╔══
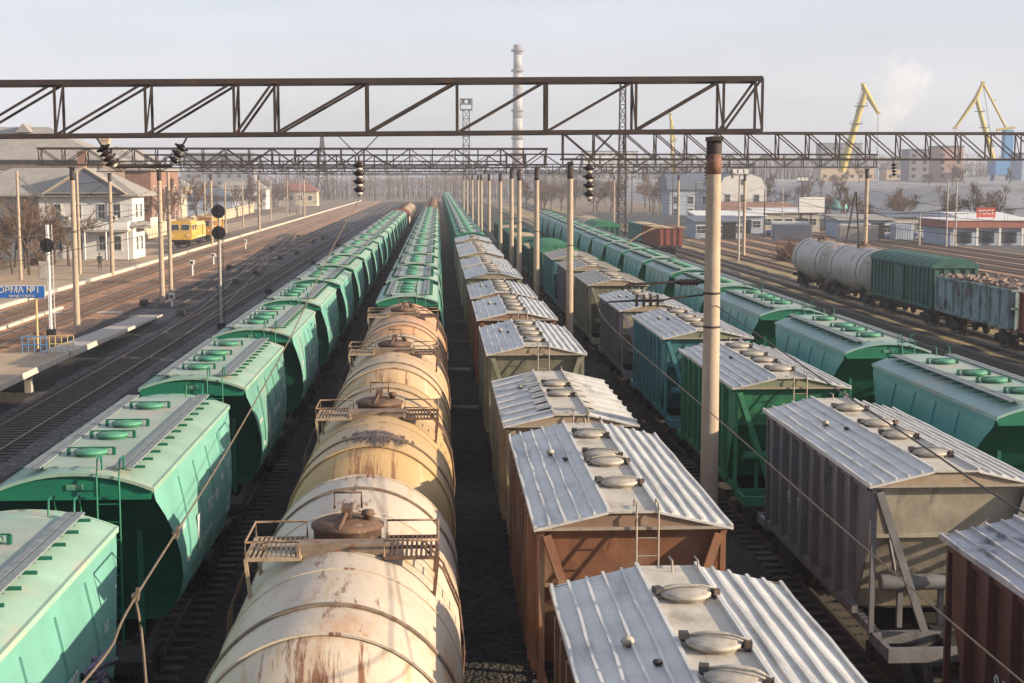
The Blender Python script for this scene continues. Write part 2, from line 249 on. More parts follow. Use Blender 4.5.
# ------------------------------------------------------------------ mesh builder
class MB:
    def __init__(s): s.v = []; s.f = []; s.m = []; s.s = []
    def add(s, vs, fs, m=0, smooth=False):
        o = len(s.v); s.v += [tuple(v) for v in vs]
        for f in fs: s.f.append(tuple(i + o for i in f)); s.m.append(m); s.s.append(smooth)
        return s
    def box(s, cx, cy, cz, sx, sy, sz, m=0, mt=None):
        vs = [Vector((x * sx / 2, y * sy / 2, z * sz / 2)) for x in (-1, 1) for y in (-1, 1) for z in (-1, 1)]
        if mt: vs = [mt @ v for v in vs]
        c = Vector((cx, cy, cz))
        return s.add([v + c for v in vs], [(0, 1, 3, 2), (4, 6, 7, 5), (0, 4, 5, 1), (2, 3, 7, 6), (0, 2, 6, 4), (1, 5, 7, 3)], m)
    def b2(s, x0, x1, y0, y1, z0, z1, m=0): return s.box((x0 + x1) / 2, (y0 + y1) / 2, (z0 + z1) / 2, x1 - x0, y1 - y0, z1 - z0, m)
    def beam(s, p, q, w, h=None, m=0, up=(0, 0, 1)):
        p, q = Vector(p), Vector(q); h = h or w; d = (q - p)
        if d.length < 1e-6: return s
        dn = d.normalized(); u = Vector(up)
        if abs(dn.dot(u)) > .99: u = Vector((0, 1, 0))
        a = dn.cross(u).normalized() * w / 2; b = dn.cross(a).normalized() * h / 2
        vs = [p + a + b, p - a + b, p - a - b, p + a - b, q + a + b, q - a + b, q - a - b, q + a - b]
        return s.add(vs, [(0, 1, 2, 3), (7, 6, 5, 4), (0, 4, 5, 1), (1, 5, 6, 2), (2, 6, 7, 3), (3, 7, 4, 0)], m)
    def tube(s, pts, r, n=6, m=0, caps=True, smooth=True):
        pts = [Vector(p) for p in pts]; rs = r if isinstance(r, (list, tuple)) else [r] * len(pts)
        rings = []
        for i, p in enumerate(pts):
            d = (pts[min(i + 1, len(pts) - 1)] - pts[max(i - 1, 0)]).normalized()
            u = Vector((0, 0, 1)) if abs(d.z) < .95 else Vector((0, 1, 0))
            a = d.cross(u).normalized(); b = d.cross(a).normalized()
            rings.append([p + (a * math.cos(2 * math.pi * k / n) + b * math.sin(2 * math.pi * k / n)) * rs[i] for k in range(n)])
        vs = [v for rg in rings for v in rg]
        fs = [(i * n + k, (i + 1) * n + k, (i + 1) * n + (k + 1) % n, i * n + (k + 1) % n) for i in range(len(pts) - 1) for k in range(n)]
        s.add(vs, fs, m, smooth)
        if caps: s.add(rings[0], [tuple(range(n))], m); s.add(rings[-1], [tuple(reversed(range(n)))], m)
        return s
    def lathe(s, prof, c=(0, 0, 0), n=16, m=0, smooth=True, sx=1, sy=1):   # prof: (r, z)
        vs = [(c[0] + r * math.cos(2 * math.pi * k / n) * sx, c[1] + r * math.sin(2 * math.pi * k / n) * sy, c[2] + z) for r, z in prof for k in range(n)]
        fs = [(i * n + k, i * n + (k + 1) % n, (i + 1) * n + (k + 1) % n, (i + 1) * n + k) for i in range(len(prof) - 1) for k in range(n)]
        fs += [tuple((len(prof) - 1) * n + k for k in range(n)), tuple(reversed(range(n)))]
        return s.add(vs, fs, m, smooth)
    def poly(s, pts, m=0): return s.add(pts, [tuple(range(len(pts)))], m)
    def prism(s, pts2, y0, y1, m=0):      # polygon in xz extruded along y
        n = len(pts2); vs = [(x, y0, z) for x, z in pts2] + [(x, y1, z) for x, z in pts2]
        fs = [tuple(range(n)), tuple(reversed(range(n, 2 * n)))] + [(i, i + n, (i + 1) % n + n, (i + 1) % n) for i in range(n)]
        return s.add(vs, fs, m)
    def prismx(s, pts2, x0, x1, m=0):     # polygon in yz extruded along x
        n = len(pts2); vs = [(x0, y, z) for y, z in pts2] + [(x1, y, z) for y, z in pts2]
        fs = [tuple(reversed(range(n))), tuple(range(n, 2 * n))] + [(i, (i + 1) % n, (i + 1) % n + n, i + n) for i in range(n)]
        return s.add(vs, fs, m)
    def mesh(s, name, mats):
        me = bpy.data.meshes.new(name); me.from_pydata(s.v, [], s.f)
        for k in mats: me.materials.append(M[k])
        me.polygons.foreach_set('material_index', s.m); me.polygons.foreach_set('use_smooth', s.s)
        me.validate(); me.update()
        import bmesh
        b = bmesh.new(); b.from_mesh(me); bmesh.ops.recalc_face_normals(b, faces=b.faces); b.to_mesh(me); b.free()
        return me

CACHE = {}
def part(name, key, mats, fn, parent=None, loc=(0, 0, 0), rz=0, scale=None):
    k = (key, tuple(mats))
    if k not in CACHE or key is None:
        mb = MB(); fn(mb); CACHE[k] = mb.mesh(name, mats)
    o = bpy.data.objects.new(name, CACHE[k]); COL.objects.link(o)
    o.location = loc; o.rotation_euler.z = rz
    if scale: o.scale = scale
    if parent: o.parent = parent
    return o
def tag(o, label, cat, group=None):
    o['label'] = label; o['category'] = cat
    if group: o['group'] = group
    return o
def empty(name, loc, rz=0, label=None, cat=None, group=None):
    o = bpy.data.objects.new(name, None); o.empty_display_size = .5; COL.objects.link(o)
    o.location = loc; o.rotation_euler.z = rz
    if label: tag(o, label, cat, group)
    return o
def struct(name, mats, fn, kind='structure'):
    mb = MB(); fn(mb); o = bpy.data.objects.new(name, mb.mesh(name, mats)); COL.objects.link(o); o['kind'] = kind
    return o
ORD = ['nearest', 'second', 'third', 'fourth', 'fifth', 'sixth', 'seventh', 'eighth', 'ninth', 'tenth', 'eleventh', 'twelfth', 'thirteenth', 'fourteenth',
       'fifteenth', 'sixteenth', 'seventeenth', 'eighteenth', 'nineteenth', 'twentieth']
TENS = {2: 'twenty', 3: 'thirty', 4: 'forty'}
def ordn(i):
    if i < 20: return ORD[i]
    n = i + 1
    return TENS[n // 10] + ('-' + ['', 'first', 'second', 'third', 'fourth', 'fifth', 'sixth', 'seventh', 'eighth', 'ninth'][n % 10] if n % 10 else '')[:99] if n % 10 else TENS[n // 10][:-1] + 'ieth'
def text_mesh(name, s, size, m, parent, mtx, key=None):
    k = ('txt', s, size, m)
    if k not in CACHE:
        cu = bpy.data.curves.new('t', 'FONT'); cu.body = s; cu.size = size; cu.align_x = 'CENTER'; cu.align_y = 'CENTER'; cu.extrude = .004; cu.offset = size * .012
        t = bpy.data.objects.new('t', cu); COL.objects.link(t)
        me = bpy.data.meshes.new_from_object(t.evaluated_get(bpy.context.evaluated_depsgraph_get())); me.name = name
        me.materials.clear(); me.materials.append(M[m]); bpy.data.objects.remove(t); CACHE[k] = me
    o = bpy.data.objects.new(name, CACHE[k]); COL.objects.link(o); o.parent = parent; o.matrix_local = mtx
    return o
def side_mtx(x, y, z, right=True, tilt=0):    # text lying on a wagon side, readable from outside
    if right: rot = Matrix.Rotation(math.pi / 2, 4, 'Z') @ Matrix.Rotation(math.pi / 2 - tilt, 4, 'X')
    else: rot = Matrix.Rotation(-math.pi / 2, 4, 'Z') @ Matrix.Rotation(math.pi / 2 - tilt, 4, 'X')
    return Matrix.Translation((x, y, z)) @ rot

# ------------------------------------------------------------------ running gear shared by all wagons
def bogie_fn(mb):
    for s in (-1, 1):
        x = s * 1.02
        mb.prismx([(-1.25, .50), (-1.05, .72), (-.5, .80), (.5, .80), (1.05, .72), (1.25, .50), (1.1, .36), (.75, .42), (.45, .28), (-.45, .28), (-.75, .42), (-1.1, .36)], x - .09, x + .09)
        for yy in (-.925, .925): mb.box(x + s * .05, yy, .45, .22, .34, .34)
        for yy in (-.22, 0, .22): mb.lathe([(.09, 0), (.09, .34)], (x, yy, .38), 8)
    mb.box(0, 0, .72, 2.2, .42, .26)
def wheelset_fn(mb):
    mb.tube([(-.95, 0, .475), (.95, 0, .475)], .08, 8)
    for s in (-1, 1):
        for (xa, xb, r) in ((.66, .70, .50), (.70, .82, .475)):
            mb.tube([(s * xa, 0, .475), (s * xb, 0, .475)], r, 20)
def coupler_fn(mb):
    mb.box(0, .35, 1.03, .30, .75, .26); mb.box(0, -.12, 1.03, .42, .36, .34); mb.box(.12, -.3, 1.03, .14, .26, .28); mb.tube([(-.4, .5, .95), (-.5, .1, .7), (-.5, -.3, .62)], .03, 5)
def gear(root, half, bog, lod):
    for s in (-1, 1):
        b = part('bogie', 'bogie', ['steel'], bogie_fn, root, (0, s * bog, 0))
        if lod < 2:
            for yy in (-.925, .925): part('wheelset', 'wheelset', ['wheel'], wheelset_fn, b, (0, yy, 0))
        if lod < 2: part('coupler', 'coupler', ['steel'], coupler_fn, root, (0, s * half, 0), 0 if s < 0 else math.pi)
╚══
**Exercise aim**. Look through the listing and extract every line with "part" in it.

**Output for this task**.
The Blender Python script for this scene continues. Write part 2, from line 249 on. More parts follow. Use Blender 4.5.
def part(name, key, mats, fn, parent=None, loc=(0, 0, 0), rz=0, scale=None):
        b = part('bogie', 'bogie', ['steel'], bogie_fn, root, (0, s * bog, 0))
            for yy in (-.925, .925): part('wheelset', 'wheelset', ['wheel'], wheelset_fn, b, (0, yy, 0))
        if lod < 2: part('coupler', 'coupler', ['steel'], coupler_fn, root, (0, s * half, 0), 0 if s < 0 else math.pi)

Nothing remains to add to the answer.